While fiscal consolidation has progressed, achieving the fiscal deficit target remains challenging, necessitating disciplined spending and strengthened fiscal buffers to safeguard stability, the International Monetary Fund Executive Board directors in their report.

Amid a challenging global environment, the directors stressed the importance of maintaining sound policies and accelerating structural reforms to preserve stability and advance India’s long-term goal of becoming an advanced economy.

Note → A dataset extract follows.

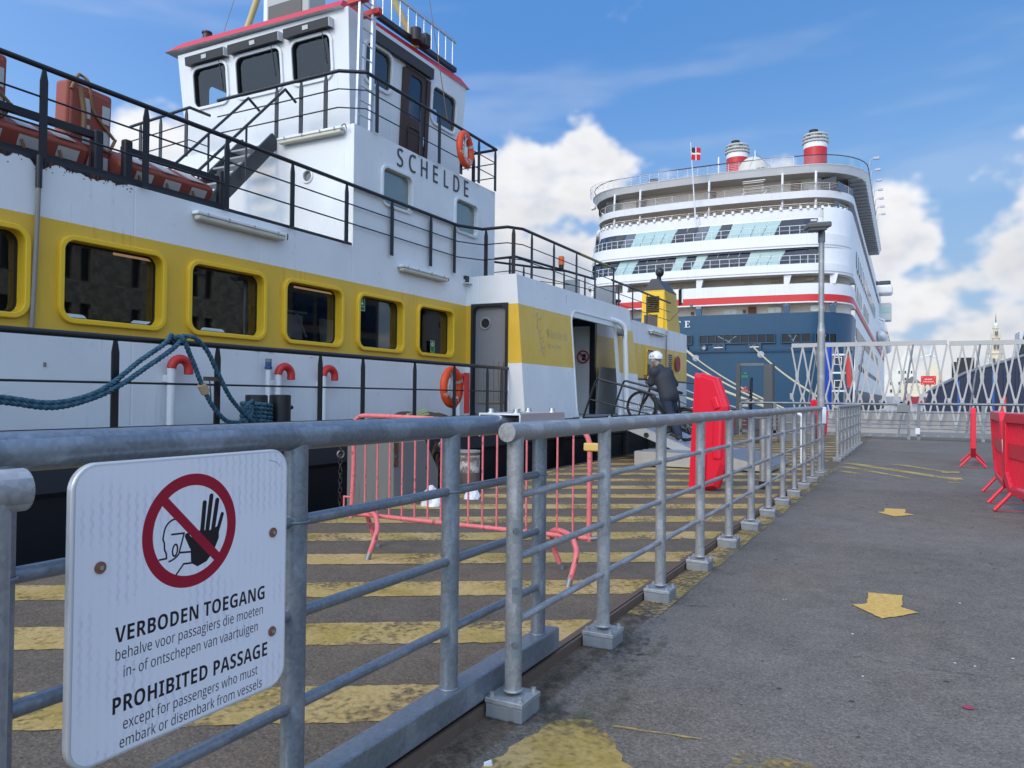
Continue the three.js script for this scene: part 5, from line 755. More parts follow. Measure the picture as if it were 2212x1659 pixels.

After the Article IV Consultation with India, the IMF Executive Board directors endorsed the authorities’ commitment to fiscal consolidation in the current year but emphasised that meeting the fiscal deficit target will require strict spending discipline.

Fiscal Challenge

The Centre has set a target to bring down the fiscal deficit to 4.4% of GDP in FY26 from 4.8% in FY25, amid a strain on tax revenues and additional spending on subsidies.

“While welcoming the recent simplification of the goods and service tax (GST), they called for careful monitoring of the fiscal impact of the reduction in GST and personal income tax rates,” the IMF said.

Structural Reforms

Directors also recommended that tariff relief measures should be targeted, transparent, and time-bound, and that the pace of fiscal consolidation in FY2026-27 should be conditional on the impact of tariffs on the output gap.

For the medium term, Directors stressed that fiscal buffers should be replenished by focusing on domestic revenue mobilisation, while also raising efficiency of expenditure including through a more targeted social safety net, IMF said.

Directors generally encouraged the authorities to review their medium-term debt target in light of the GDP rebasing next year, with a view to making it more ambitious.

Enhancing fiscal sustainability at the state level as well as carefully monitoring contingent liabilities would also be important, it added.

Despite global headwinds, growth is expected to stay robust, with GDP projected at 6.6% in 2025-26 and 6.2% in 2026-27—even under prolonged high U.S. tariffs, the IMF said. GST reforms are expected to cushion tariff impacts and help keep inflation well contained.